··· INFORMATION SHOWN
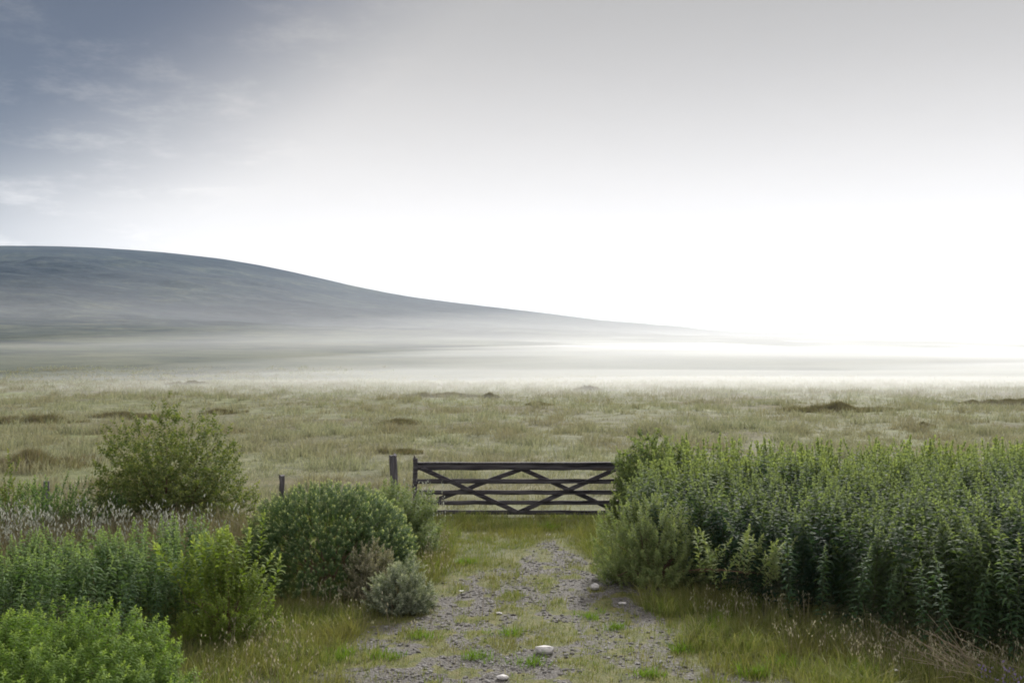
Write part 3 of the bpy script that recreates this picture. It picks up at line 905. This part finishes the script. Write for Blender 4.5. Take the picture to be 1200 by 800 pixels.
# fallen dead stalks by the thicket
rng = RS(31); n = 46
bx = xa(1150, 9.5) + rng.normal(0, .35, n); by = 9.5 + rng.normal(0, .18, n)
a = rng.normal(2.5, .25, n); L = rng.uniform(.35, .8, n)
bot = np.stack([bx, by, gz(bx, by) + rng.uniform(.02, .08, n)], 1)
top = bot + np.stack([np.cos(a) * L, rng.normal(0, .12, n), np.sin(a) * L * .75], 1)
g = Geo(); g.add(*tubes(np.stack([bot, (bot + top) / 2 + [0, 0, .04], top], 1), np.tile([.004, .0035, .002], (n, 1)), 4))
tag(g.build('dead_stalks', M['dead']), 'fallen straw-coloured stalks at the foot of the thicket', 'dead stalks', kind='stuff')

# ------------------------------------------------------------------ moor grass in the field
rng = RS(41)
n = 17000
y = 20.3 + 25 * rng.uniform(0, 1, n) ** .9; x = rng.uniform(-1, 1, n) * (.55 * y + 2)
x = np.concatenate([x, (rng.uniform(-1, 1, 26000) * 1.0)]); yy = 42 + 95 * rng.uniform(0, 1, 26000) ** 1.25
x[n:] *= (.55 * yy + 2); y = np.concatenate([y, yy])
yf = 125 + 110 * rng.uniform(0, 1, 12000) ** 1.6; x = np.concatenate([x, rng.uniform(-1, 1, 12000) * (.55 * yf)]); y = np.concatenate([y, yf])
cl = fbm(x / .8, y / 1.6, 81, 4)
k = (cl + rng.uniform(-.12, .12, len(x)) > .435) & (y < 135 + 110 * (fbm(x / 40, y / 25, 88, 4) - .35) + rng.uniform(0, 25, len(x)))
x, y, cl = x[k], y[k], cl[k]
h = (.10 + .30 * sstep(.48, .72, cl)) * np.interp(y, [20, 40, 120], [.8, 1, 1.15])
grass('moor_grass', 'pale straw-green tussocky grass covering the field beyond the gate', x, y, 9, h, np.interp(y, [20, 45, 130, 350], [.09, .14, .3, .9]), np.interp(y, [20, 45, 130, 350], [.012, .022, .06, .2]),
      M['field_grass'], 42, leanr=.6)

RG = 'dark rush clumps out in the field'


def rush(px, py, wpx, hm, label, seed, n=None):
    Y = Yof(py); x = xa(px, Y); z = float(gz(x, Y)); w = wpx / F * Y * .8; hm *= .62
    rng = RS(seed); n = n or int(1100 * max(1, w / .8))
    r = np.minimum(np.abs(rng.normal(0, .5, n)), rng.uniform(.8, 1.0, n)); a = rng.uniform(0, 2 * np.pi, n)
    X = x + w * r * np.cos(a); Yv = Y + min(w, 1.8) * r * np.sin(a)
    H = hm * (1.1 - .6 * np.minimum(r, 1.3)) * rng.uniform(.7, 1.1, n) * (.35 + 1.1 * vnoise(X * 1.6, Yv * 1.2, seed))
    P = np.stack([X, Yv, gz(X, Yv) - .02], 1)
    lean = np.stack([np.cos(a) * r * .35 + rng.normal(0, .15, n), np.sin(a) * r * .35 + rng.normal(0, .15, n)], 1)
    g = Geo(); g.add(*blades(P, H, lean, .012 + .0005 * Y, rng))
    return tag(g.build('rush_clump', M['rush'], loc=(x, Y, z)), label, 'rush clump', RG)


for i, a in enumerate([(985, 482, 95, .8, 'wide dark rush clump in the misty field above the thicket'),
                       (1185, 473, 55, .9, 'dark rush clump in the mist at the right edge of the photo'),
                       (1140, 473, 60, .45, 'low rush clump adjoining the one at the right edge'),
                       (690, 459, 24, .9, 'small round rush clump far off above the gate hinge end'),
                       (516, 466, 62, .75, 'long low rush clump far off above the left half of the gate'),
                       (574, 468, 16, .7, 'tiny rush clump right of the long low one'),
                       (1081, 502, 20, .55, 'small dark tuft of rush right of and below the wide clump'),
                       (632, 478, 22, .6, 'rush tuft in the field over the middle of the gate'),
                       (470, 532, 34, .55, 'brown rush clump just behind the leaning gatepost'),
                       (40, 495, 80, .75, 'dark brown rush clump far left in the field'),
                       (150, 487, 70, .65, 'brown rush clump above the big round shrub'),
                       (30, 547, 120, .7, 'broad dark rush clump at the left edge just beyond the fence'),
                       (262, 482, 36, .6, 'reddish rush clump right of and above the round shrub'),
                       (465, 498, 40, .55, 'rush clump midway between gatepost and far mist'),
                       (225, 452, 40, .9, 'faint rush clump where the field meets the hill foot, left')]):
    rush(*a[:5], seed=600 + i)

# ------------------------------------------------------------------ air
def vol_mat(name, dens, aniso, col):
    m, nt, out = new_mat(name)
    v = nt.nodes.new('ShaderNodeVolumePrincipled')
    v.inputs['Density'].default_value = dens; v.inputs['Anisotropy'].default_value = aniso
    v.inputs['Color'].default_value = (*col, 1)
    nt.links.new(v.outputs[0], out.inputs['Volume'])
    return m


def closed_box(name, lo, hi, mat):
    x0, y0, z0 = lo; x1, y1, z1 = hi
    v = [(x0, y0, z0), (x1, y0, z0), (x1, y1, z0), (x0, y1, z0), (x0, y0, z1), (x1, y0, z1), (x1, y1, z1), (x0, y1, z1)]
    f = [(0, 3, 2, 1), (4, 5, 6, 7), (0, 1, 5, 4), (1, 2, 6, 5), (2, 3, 7, 6), (3, 0, 4, 7)]
    me = bpy.data.meshes.new(name); me.from_pydata(v, [], f); me.materials.append(mat)
    o = bpy.data.objects.new(name, me); COL.objects.link(o)
    return o


HAZE_D = 0.00010
tag(closed_box('haze', (-3300, -80, -25), (3300, 3400, 205), vol_mat('haze_air', HAZE_D, .3, (.52, .70, .95))), 'thin pale haze over the whole moor', 'haze', kind='stuff')

# banks of mist lying on the moor at the foot of the hill, one within the other
def mist_bank(label, y0, yp, y1, h, dens, seed, leftf=.5, foot=0.0, lift=.25):
    X, Y = np.meshgrid(np.linspace(-1500, 1500, 90), y0 * (y1 / y0) ** np.linspace(0, 1, 90))
    up = np.clip((Y - y0) / (yp - y0), 0, 1); dn = 1 - np.clip((Y - yp) / (y1 - yp), 0, 1)
    th = h * up ** 1.1 * (.1 + .9 * dn) * sstep(0, .03, dn) * (1 - sstep(1000, 1480, np.abs(X)))
    th = th * (.82 + .36 * fbm(X / 130, Y / 190, seed, 3)) * (leftf + (1 - leftf) * sstep(-260, 160, X) )
    th = th + foot * sstep(0, .6, dn) * sstep(y0, y0 * 2.2, Y) * (.4 + 1.2 * fbm(X / 30, Y / 40, seed + 5, 3)) * (leftf + (1 - leftf) * sstep(-120, 60, X))
    top = th + lift * np.clip(gz(X, Y), -1, 60) - .9; r, c = X.shape
    v1, f1 = grid_mesh(X, Y, top); v2, f2 = grid_mesh(X, Y, X * 0 - 24.0)
    n1 = r * c
    loop = [i for i in range(c)] + [i * c + c - 1 for i in range(1, r)] + [(r - 1) * c + i for i in range(c - 2, -1, -1)] + [i * c for i in range(r - 2, 0, -1)]
    side = []
    for a, b in zip(loop, loop[1:] + loop[:1]):
        side += [[a, a + n1, b + n1], [a, b + n1, b]]
    g = Geo(); g.add(np.concatenate([v1, v2]), np.concatenate([f1, f2[:, ::-1] + n1, np.array(side)]))
    return tag(g.build('mist', vol_mat('mist_air', dens, .33, (.92, .925, .935)), smooth=True), label, 'mist', kind='stuff')


mist_bank('thin ground mist creeping over the far field', 44, 150, 750, 1.2, .015, 91, .16, foot=1.9, lift=.9)
mist_bank('middle bank of mist rising along the foot of the hill', 150, 230, 1000, 19, .0023, 95, .26)
mist_bank('highest thin veil of mist reaching up the hillside', 300, 400, 1450, 46, .0006, 99, .75)

# ------------------------------------------------------------------ light
SUN_AZ, SUN_EL = math.radians(16), math.radians(31)
SKY = dict(tilt=1.3, c0=-.78, c1=-.46, lowh=.29, veil=.03, low=.84, behind=.03, zenith_fill=.75, hz=.30)
w = bpy.data.worlds.new('World'); scn.world = w; w.use_nodes = True
nt = w.node_tree
bg = nt.nodes['Background']
sky = nt.nodes.new('ShaderNodeTexSky'); sky.sky_type = 'NISHITA'; sky.sun_disc = False
sky.sun_elevation = SUN_EL; sky.sun_rotation = SUN_AZ
sky.air_density = 1.0; sky.dust_density = 0.6; sky.ozone_density = 3.0
hs = nt.nodes.new('ShaderNodeHueSaturation'); hs.inputs['Saturation'].default_value = 2.5; hs.inputs['Value'].default_value = .07
nt.links.new(sky.outputs[0], hs.inputs['Color'])
tc = nt.nodes.new('ShaderNodeTexCoord')
sep = nt.nodes.new('ShaderNodeSeparateXYZ'); nt.links.new(tc.outputs['Generated'], sep.inputs[0])
dx, dy, dz = sep.outputs[0], sep.outputs[1], mathn(nt, 'MAXIMUM', sep.outputs[2], 0.0)
zc = mathn(nt, 'ADD', dz, 0.12)
cmb = nt.nodes.new('ShaderNodeCombineXYZ')
nt.links.new(mathn(nt, 'DIVIDE', dx, zc), cmb.inputs[0]); nt.links.new(mathn(nt, 'DIVIDE', dy, zc), cmb.inputs[1])


def maprange(v, a, b, c=0.0, d=1.0):
    m = nt.nodes.new('ShaderNodeMapRange'); m.interpolation_type = 'SMOOTHSTEP'
    nt.links.new(v, m.inputs[0])
    for i, q in enumerate((a, b, c, d)):
        m.inputs[i + 1].default_value = q
    return m.outputs[0]


# a veil of high cloud: clear blue on the left, closing towards the right; unseen cover overhead and behind added as fill
nz = noise(nt, cmb.outputs[0], 2.6, 10, .68)
big = noise(nt, cmb.outputs[0], .35, 3, .5)
side = mathn(nt, 'ADD', dx, mathn(nt, 'MULTIPLY', mathn(nt, 'SUBTRACT', big, .5), .25))
side = mathn(nt, 'SUBTRACT', side, mathn(nt, 'MULTIPLY', dz, SKY['tilt']))
cover = maprange(side, SKY['c0'], SKY['c1'])
cover = mathn(nt, 'MAXIMUM', cover, maprange(dz, .45, .75))
cover = mathn(nt, 'MAXIMUM', cover, maprange(dy, .2, -.3))
wisps = mathn(nt, 'MULTIPLY', maprange(nz, .47, .76), .30)
cover = mathn(nt, 'MINIMUM', mathn(nt, 'ADD', mathn(nt, 'MULTIPLY', cover, .96), wisps), .97)
low = mathn(nt, 'POWER', 2.718, mathn(nt, 'MULTIPLY', dz, -1 / SKY['lowh']))      # bright band above the horizon
lum = mathn(nt, 'ADD', SKY['veil'], mathn(nt, 'MULTIPLY', low, SKY['low']))
lum = mathn(nt, 'ADD', lum, maprange(dz, .33, .08, 0, .13))
lum = mathn(nt, 'ADD', lum, maprange(dy, .3, -.5, 0, SKY['behind']))
lum = mathn(nt, 'ADD', lum, maprange(dz, .4, .9, 0, SKY['zenith_fill']))  # out-of-view brightening overhead, added to light the foreground
vc = nt.nodes.new('ShaderNodeCombineColor')
for i, q in enumerate((1.045, 1.0, .965)):
    nt.links.new(mathn(nt, 'MULTIPLY', lum, q * 10), vc.inputs[i])
blue = mix(nt, 1.0, hs.outputs[0], (.70, .92, 1.25), 'MULTIPLY')
col = mix(nt, cover, blue, vc.outputs[0])
col = mix(nt, mathn(nt, 'MULTIPLY', low, SKY['hz']), col, mix(nt, maprange(dx, -.5, -.1), (8.2, 8.7, 9.3), (12.0, 11.6, 11.3)))
nt.links.new(col, bg.inputs['Color']); bg.inputs['Strength'].default_value = 0.10

sl = bpy.data.lights.new('sun', 'SUN'); sl.energy = 5.0; sl.angle = math.radians(9); sl.color = (1, .965, .905)
so = bpy.data.objects.new('sun', sl); COL.objects.link(so)
d = Vector((math.sin(SUN_AZ) * math.cos(SUN_EL), math.cos(SUN_AZ) * math.cos(SUN_EL), math.sin(SUN_EL)))
so.rotation_euler = (-d).to_track_quat('-Z', 'Y').to_euler(); so.location = (0, 0, 50)

# ------------------------------------------------------------------ camera and render
cam = bpy.data.cameras.new('camera'); co = bpy.data.objects.new('camera', cam); COL.objects.link(co); scn.camera = co
cam.sensor_width = 36; cam.lens = 36 * F / 1200.0; cam.clip_start = .1; cam.clip_end = 12000
co.location = (0, 0, CAM_Z); co.rotation_euler = (math.radians(90) + math.atan((HORIZON - 400) / F), 0, 0)

scn.render.engine = 'CYCLES'
cy = scn.cycles
cy.max_bounces = 6; cy.diffuse_bounces = 3; cy.glossy_bounces = 2; cy.transmission_bounces = 4; cy.volume_bounces = 2
cy.transparent_max_bounces = 8; cy.use_denoising = True
try:
    cy.denoiser = 'OPENIMAGEDENOISE'
except Exception:
    pass
cy.sample_clamp_indirect = 6
cy.filter_width = 1.8
vs = scn.view_settings
vs.view_transform = 'Standard'; vs.look = 'None'; vs.exposure = 0.44; vs.gamma = 1.0; vs.use_curve_mapping = False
······
REQUIREMENT
Reproduce the material above from its first line through the line containing "tag(g.build('dead_stalks', M['dead']), 'fallen", both ends included, and skip every picture.

THE OUTPUT
Write part 3 of the bpy script that recreates this picture. It picks up at line 905. This part finishes the script. Write for Blender 4.5. Take the picture to be 1200 by 800 pixels.
# fallen dead stalks by the thicket
rng = RS(31); n = 46
bx = xa(1150, 9.5) + rng.normal(0, .35, n); by = 9.5 + rng.normal(0, .18, n)
a = rng.normal(2.5, .25, n); L = rng.uniform(.35, .8, n)
bot = np.stack([bx, by, gz(bx, by) + rng.uniform(.02, .08, n)], 1)
top = bot + np.stack([np.cos(a) * L, rng.normal(0, .12, n), np.sin(a) * L * .75], 1)
g = Geo(); g.add(*tubes(np.stack([bot, (bot + top) / 2 + [0, 0, .04], top], 1), np.tile([.004, .0035, .002], (n, 1)), 4))
tag(g.build('dead_stalks', M['dead']), 'fallen straw-coloured stalks at the foot of the thicket', 'dead stalks', kind='stuff')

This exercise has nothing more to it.